While travelling to London to visit her brother, Cara considers the everyday things in life that keep us in limbo.
Strolling through Regent’s Canal to Angel Islington in London, England.
We left Abidjan on Friday: My partner headed to Zurich on business, and I headed to London to visit my brother.
It was my first trip as a visibly pregnant woman, but the same travel grievances prevailed. To leave here was to be inundated with the bureaucracy of travel: Pencil-pushing agents and the nightmare of Visa checking, form filling and proof of identity, residency, nationality…
Even the most elementary questions become fraught with doubt — What is your occupation? What is your country of citizenship? (As an expatriate, such self-categorization can sometimes be difficult.)
We moved on to the next step: Our index fingers were electronically fingerprinted, our faces scanned. On the other side of security, we exchanged banalities. Our flight path was less than ideal: A pit stop in Monrovia, Liberia, a 13-hour layover in Brussels and then flights to our respective destinations.
When we boarded, I had imagined being pregnant might garner special attention, but the flight attendants fussed and clucked around the other passengers just as much. And the physical discomfort was nothing out of the ordinary — the usual cramped configuration, but with my right elbow and foot flailing in the aisle.
My subsequent flight to London was full of executives and consultants. The man behind me bragged about his itinerant lifestyle while his companion listened. I eavesdropped and learned that the other man was from Toronto — the hum of familiar place names lulled me to sleep.
And so I left a country with 80 languages, stopped in one with 30 and another with three, before landing in a country with only one.
I wondered if the baby felt disjointed by its mother’s peripatetic movements.
* * *
Our family has a history of movement. My father’s vocation kept us overseas for eight years and now we are scattered to the four winds: My father remains in Toronto, my mother in the Middle East and my brother in London (although he travels everywhere for his job) — a modestly sized family that spans four continents.
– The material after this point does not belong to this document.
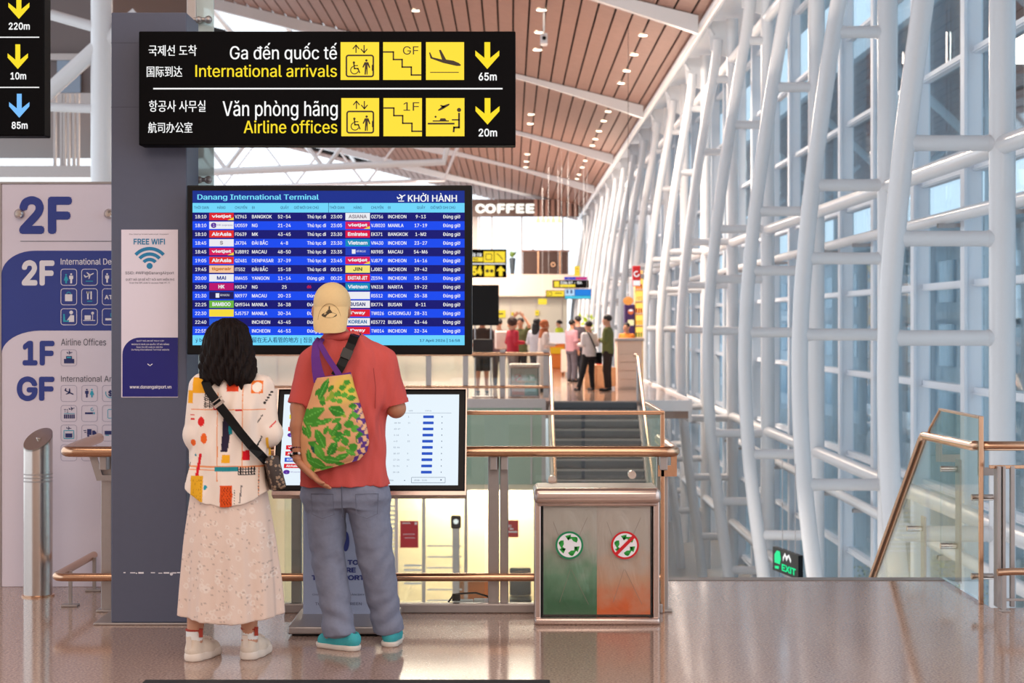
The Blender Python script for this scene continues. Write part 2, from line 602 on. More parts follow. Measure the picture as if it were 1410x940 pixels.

As for our significant others, both were born outside of Canada and travel extensively for their jobs. It seems fitting that my brother and I have chosen people who like to roam.
Still, I have never gotten used to the dissonance of travel, the physical shift accompanied — begrudgingly — by the psychological one. As always, flying makes me overly sentient — the ringing in my ears, the blue blurring of light inside the plane and the bloated engine outside.
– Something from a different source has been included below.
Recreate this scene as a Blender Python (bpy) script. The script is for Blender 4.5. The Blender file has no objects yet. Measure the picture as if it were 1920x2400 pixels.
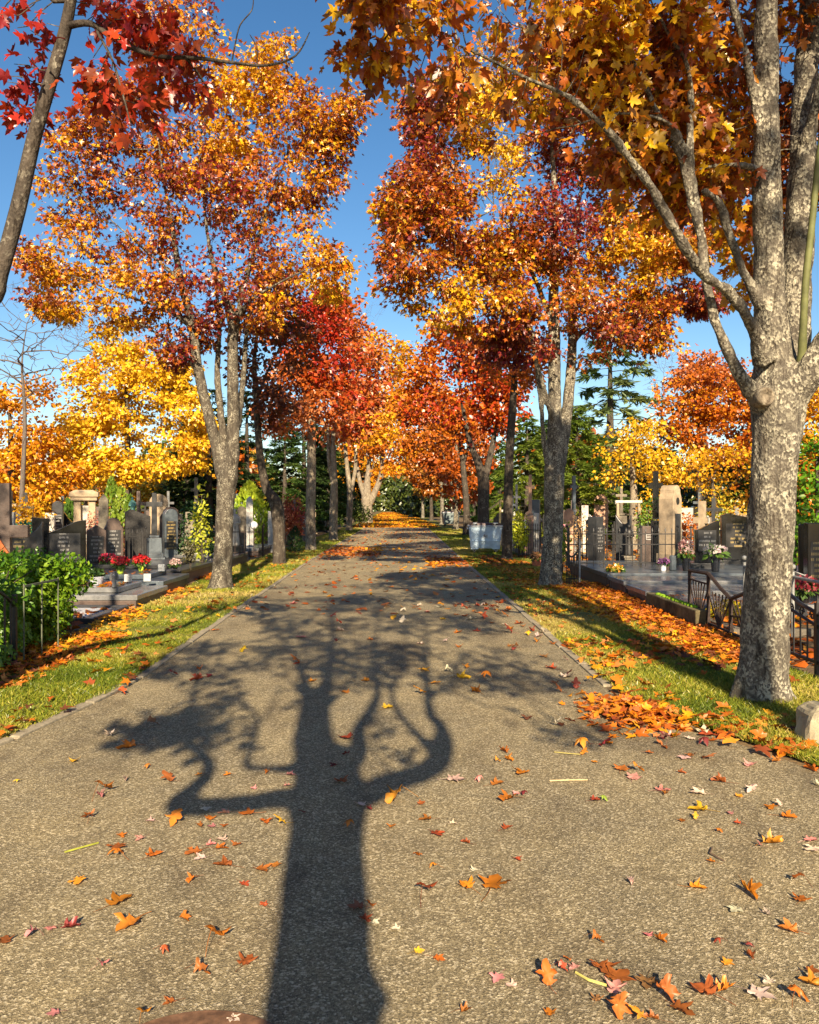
import bpy, bmesh, math, random, time
import numpy as np
from mathutils import Vector, Matrix, noise

T0 = time.time()
RND = random.Random(11)
rng = np.random.default_rng(11)
scene = bpy.context.scene
COL = scene.collection

# ------------------------------------------------------------ camera
EYE = 1.6
FPX, CX, HY = 1900.0, 960.0, 1188.0          # focal length, centre column and horizon row of the 1920 x 2400 photograph
cam_data = bpy.data.cameras.new('camera')
cam_data.sensor_fit = 'VERTICAL'
cam_data.sensor_height = 24.0
cam_data.lens = 24.0 * FPX / 2400.0
cam_data.shift_y = -12.0 / 2400.0
cam_data.clip_start = 0.05
cam_data.clip_end = 2000
cam = bpy.data.objects.new('camera', cam_data)
cam.location = (0, 0, EYE)
cam.rotation_euler = (math.radians(90), 0, 0)
COL.objects.link(cam)
scene.camera = cam

# ------------------------------------------------------------ sky and sun
ELEV = math.radians(29)
SH = Vector((0.0885, -1.0, 0)).normalized()
SUN = Vector((SH.x * math.cos(ELEV), SH.y * math.cos(ELEV), math.sin(ELEV)))   # towards the sun
world = bpy.data.worlds.new('World')
scene.world = world
world.use_nodes = True
wn = world.node_tree
sky = wn.nodes.new('ShaderNodeTexSky')
sky.sky_type = 'NISHITA'
sky.sun_disc = False
sky.sun_elevation = ELEV
sky.sun_rotation = math.atan2(SUN.x, SUN.y)
sky.altitude = 200
sky.air_density = 1.0
sky.dust_density = 0.4
sky.ozone_density = 1.1
bg = wn.nodes['Background']
hsv = wn.nodes.new('ShaderNodeHueSaturation')
hsv.inputs['Saturation'].default_value = 1.3
wn.links.new(sky.outputs[0], hsv.inputs['Color'])
wn.links.new(hsv.outputs[0], bg.inputs['Color'])
bg.inputs['Strength'].default_value = 0.062
sd = bpy.data.lights.new('sun', 'SUN')
sd.energy = 5.0
sd.angle = math.radians(0.53)
sd.color = (1.0, 0.82, 0.58)
so = bpy.data.objects.new('sun', sd)
so.rotation_euler = SUN.to_track_quat('Z', 'Y').to_euler()
so.location = (4, -30, 30)
COL.objects.link(so)
scene.view_settings.view_transform = 'Standard'
scene.view_settings.look = 'None'
scene.view_settings.exposure = 1.3
scene.view_settings.gamma = 1.0
scene.cycles.max_bounces = 6
scene.cycles.diffuse_bounces = 3
scene.cycles.glossy_bounces = 2
scene.cycles.transmission_bounces = 3

# ------------------------------------------------------------ photograph measurements -> metres
K = 1920.0 / 1725.0
def gnd(xs, ys):                    # a point of the flat ground from a photo pixel
    Y = EYE * FPX / (ys - HY)
    return Vector(((xs - CX) / FPX * Y, Y, 0))
def at(xs, ys, Y):                  # a point at distance Y
    return Vector(((xs - CX) / FPX * Y, Y, EYE + (HY - ys) / FPX * Y))
def D(x, y, Y): return at(x * K, y * K, Y)
def lerp_tab(tab, t):
    if t <= tab[0][0]: return tab[0][1]
    for (a, va), (b, vb) in zip(tab, tab[1:]):
        if t <= b: return va + (vb - va) * (t - a) / (b - a)
    return tab[-1][1]
XL_T = [(-12, -6.0), (1, -4.1), (4, -3.1), (5.38, -2.72), (7.14, -2.47), (11.7, -2.62), (23, -2.9), (51, -3.2), (120, -4.6), (260, -7.5)]
XR_T = [(-12, 12), (2.0, 6.0), (3.4, 4.0), (4.3, 2.95), (4.9, 2.45), (5.6, 2.15), (6.3, 1.85), (7.05, 1.72), (10, 1.69), (15.8, 1.64), (26.7, 1.52), (64, 1.3), (120, .3), (260, -2.5)]
def XL(Y): return lerp_tab(XL_T, Y)
def XR(Y): return lerp_tab(XR_T, Y)

# ------------------------------------------------------------ object helpers
def tag(o, label=None, cat=None, group=None, kind=None):
    if label: o['label'] = label
    if cat: o['category'] = cat
    if group: o['group'] = group
    if kind: o['kind'] = kind
    return o
def empty(name, loc=(0, 0, 0), rz=0.0, label=None, cat=None, group=None):
    o = bpy.data.objects.new(name, None)
    o.empty_display_size = .2
    o.location = loc
    o.rotation_euler = (0, 0, rz)
    COL.objects.link(o)
    return tag(o, label, cat, group)
def raw_mesh(name, V, faces, tint=None, smooth=False):
    """V (n,3) array, faces list of (m,k) int arrays"""
    V = np.asarray(V, np.float32)
    me = bpy.data.meshes.new(name)
    me.vertices.add(len(V))
    me.vertices.foreach_set('co', V.ravel())
    faces = [np.asarray(f, np.int32) for f in faces if len(f)]
    tot = np.concatenate([np.full(len(f), f.shape[1], np.int32) for f in faces])
    flat = np.concatenate([f.ravel() for f in faces])
    me.loops.add(len(flat))
    me.loops.foreach_set('vertex_index', flat)
    me.polygons.add(len(tot))
    st = np.zeros(len(tot), np.int32)
    st[1:] = np.cumsum(tot)[:-1]
    me.polygons.foreach_set('loop_start', st)
    me.polygons.foreach_set('loop_total', tot)
    if smooth: me.polygons.foreach_set('use_smooth', np.ones(len(tot), bool))
    if tint is not None:
        a = me.attributes.new('tint', 'FLOAT_COLOR', 'POINT')
        c = np.ones((len(V), 4), np.float32)
        c[:, :3] = tint
        a.data.foreach_set('color', c.ravel())
    me.update(calc_edges=True)
    return me
def link(name, me, mat=None, parent=None, loc=None):
    o = bpy.data.objects.new(name, me)
    if mat is not None and len(me.materials) == 0: me.materials.append(mat)
    if parent: o.parent = parent
    if loc is not None: o.location = loc
    COL.objects.link(o)
    return o
def copy_tree(o, parent=None):
    c = o.copy()
    COL.objects.link(c)
    c.parent = parent
    for ch in list(o.children): copy_tree(ch, c)
    return c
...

My skin feels tissue-thin, the membrane imbibing too many worlds and time zones. And the baby’s occasional kicks have compounded that out-of-body experience. If travel makes you feel like you are being consumed by external forces than pregnancy is the internal equivalent.
* * *
When I arrived in London, I was struck by the grayness of the city and its reluctant sun.
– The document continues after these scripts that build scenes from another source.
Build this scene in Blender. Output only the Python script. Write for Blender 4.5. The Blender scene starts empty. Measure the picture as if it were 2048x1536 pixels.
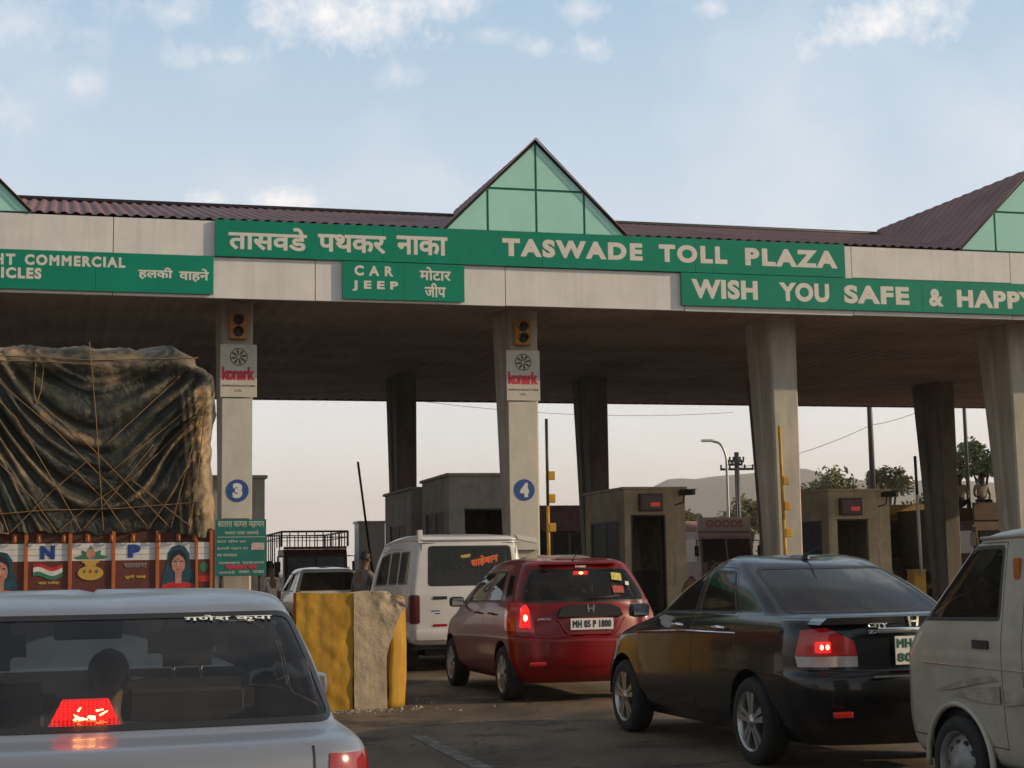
import bpy, bmesh, math, random
from math import sin, cos, pi, radians, sqrt, atan2, exp
from mathutils import Vector, Matrix, noise
random.seed(7)
S = bpy.context.scene
COL = S.collection
# ------------------------------------------------------------------ camera
F_PX, CAM_H, HORIZON, ROLL = 3152.9, 1.409, 1140.0, 0.0159
pitch = math.atan((HORIZON - 768.0) / F_PX)
cam_d = bpy.data.cameras.new('camera')
cam = bpy.data.objects.new('camera', cam_d)
COL.objects.link(cam)
cam_d.sensor_width = 36.0
cam_d.lens = 36.0 * F_PX / 2048.0
cam_d.clip_start = 0.05
cam_d.clip_end = 12000.0
fw = Vector((0, cos(pitch), sin(pitch)))
up0 = Vector((0, -sin(pitch), cos(pitch)))
rt0 = Vector((1, 0, 0))
rt = rt0 * cos(ROLL) - up0 * sin(ROLL)
up = up0 * cos(ROLL) + rt0 * sin(ROLL)
M = Matrix((rt, up, -fw)).transposed().to_4x4()
M.translation = Vector((0, 0, CAM_H))
cam.matrix_world = M
S.camera = cam
# ------------------------------------------------------------------ light
HAZE = 0.00028
SUN_AZ, SUN_EL = radians(94.0), radians(20.0)     # clockwise from +Y (straight ahead)
sun_dir = Vector((sin(SUN_AZ) * cos(SUN_EL), cos(SUN_AZ) * cos(SUN_EL), sin(SUN_EL)))
sl = bpy.data.lights.new('sun', 'SUN')
sl.energy = 3.4
sl.angle = radians(0.6)
sl.color = (1.0, 0.76, 0.49)
so = bpy.data.objects.new('sun', sl)
COL.objects.link(so)
so.rotation_euler = (-sun_dir).to_track_quat('-Z', 'Y').to_euler()
so.location = sun_dir * 50
S.view_settings.view_transform = 'Standard'
S.view_settings.look = 'None'
S.view_settings.exposure = 0.18
S.view_settings.gamma = 1.0

def math_node(nt, op, a, b=None, c=None):
    n = nt.nodes.new('ShaderNodeMath')
    n.operation = op
    for i, v in enumerate((a, b, c)):
        if v is None:
            continue
        if isinstance(v, (int, float)):
            n.inputs[i].default_value = v
        else:
            nt.links.new(v, n.inputs[i])
    return n.outputs[0]

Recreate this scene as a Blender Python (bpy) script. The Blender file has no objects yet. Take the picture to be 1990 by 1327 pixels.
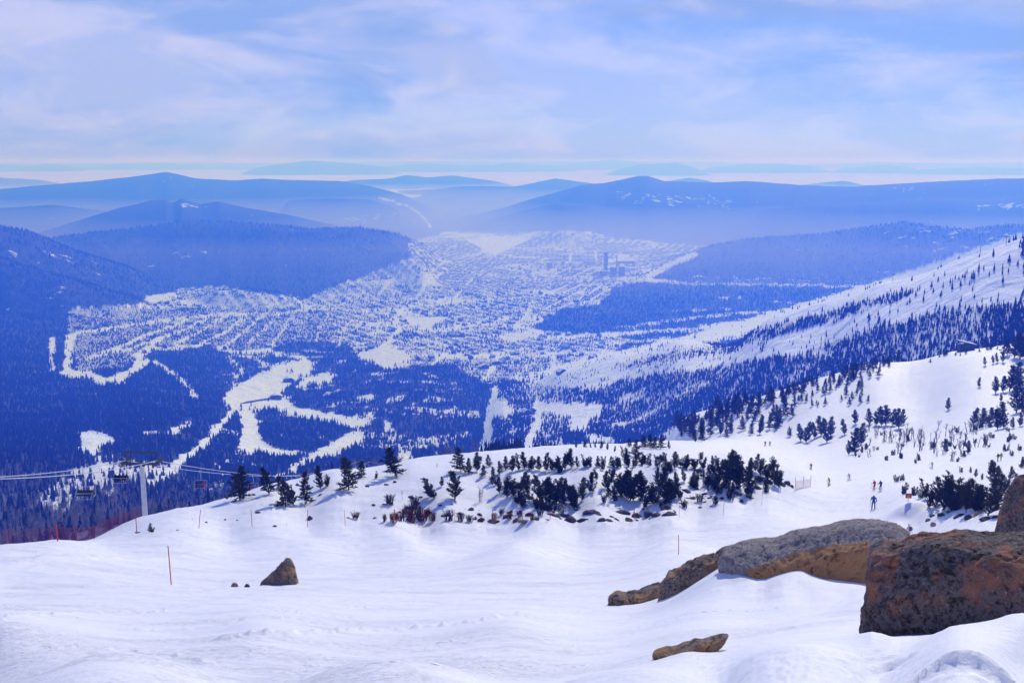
import bpy, bmesh, math, random
import numpy as np
from mathutils import Vector, Matrix, Euler

random.seed(7)
RNG = np.random.default_rng(7)
S = bpy.context.scene
COL = S.collection

# ------------------------------------------------------------------ camera
W0, H0, F = 1990.0, 1327.0, 1953.0          # photograph size and focal length in its pixels
PITCH = math.radians(10.12)                  # camera looks slightly downhill
cam_data = bpy.data.cameras.new('camera')
cam = bpy.data.objects.new('camera', cam_data)
COL.objects.link(cam)
cam.location = (0, 0, 0)
cam.rotation_euler = (math.radians(90) - PITCH, 0, 0)
cam_data.sensor_width = 36.0
cam_data.lens = 36.0 * F / W0
cam_data.clip_start = 0.1
cam_data.clip_end = 200000.0
S.camera = cam

# ------------------------------------------------------------------ sky
SUN_AZ = math.radians(22)      # to the right of the view direction
SUN_EL = math.radians(32)
world = bpy.data.worlds.new('World')
S.world = world
world.use_nodes = True
wn, wl = world.node_tree.nodes, world.node_tree.links
wn.clear()
w_out = wn.new('ShaderNodeOutputWorld')
w_bg = wn.new('ShaderNodeBackground')
w_bg.inputs['Strength'].default_value = 0.10
sky = wn.new('ShaderNodeTexSky')
sky.sky_type = 'NISHITA'
sky.sun_disc = False
sky.sun_elevation = SUN_EL
sky.sun_rotation = SUN_AZ
sky.altitude = 1200
sky.air_density = 1.0
sky.dust_density = 0.3
sky.ozone_density = 5.0
tint = wn.new('ShaderNodeMix'); tint.data_type = 'RGBA'; tint.blend_type = 'MULTIPLY'
tint.inputs['Factor'].default_value = 1.0
tint.inputs['B'].default_value = (0.50, 0.74, 1.6, 1)
wl.new(sky.outputs['Color'], tint.inputs['A'])
tc = wn.new('ShaderNodeTexCoord')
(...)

I shuffled into my brother’s home, a leaden figure with equally leaden feet, where I was greeted by the smell of a Thai stir-fry and his looming presence.
Observing him in his own ecosystem, I almost felt like an outsider. Maybe it was because I still envisioned him as his younger self, or perhaps it was the knowledge that Skype sessions could not replace face-to-face time. It was bittersweet to realize how much I missed of his life on a daily basis.
We walked along Regent’s Canal to Angel Islington, past the houseboats and the converted warehouses. Knowing my poor sense of direction, my brother knew to carefully point out landmarks.
The next day, I returned for a solo jaunt and felt the sweet rush of anonymity. In Abidjan, I stuck out like a sore thumb, but here, diversity was so commonplace that it seemed perfectly normal to be sitting in an Italian restaurant, being served by an Eastern European waitress while two Ukrainian girls with platinum hair chattered next to me. The city felt at once exotic and familiar.
When I returned to the boardwalk, the canal was still colonized by its houseboats. Their names ranged from the mundane (Alice Mary) to the semi-aquatic (Muskrat) and the celestial (Mackerel Sky).
I felt a kinship with these people and their floating homes, perhaps because they provided a positive interpretation of displacement. They embodied the benefits of being between worlds — one that was anchored and gloriously unanchored. They made it seem easy: You didn’t have to vacillate; you could simply drift — coast even.
It made me think about our baby, about all the things that keep us in limbo, adrift, afloat. Even if it’s impossible to get our bearings sometimes, it’s still possible to keep the things that matter intact.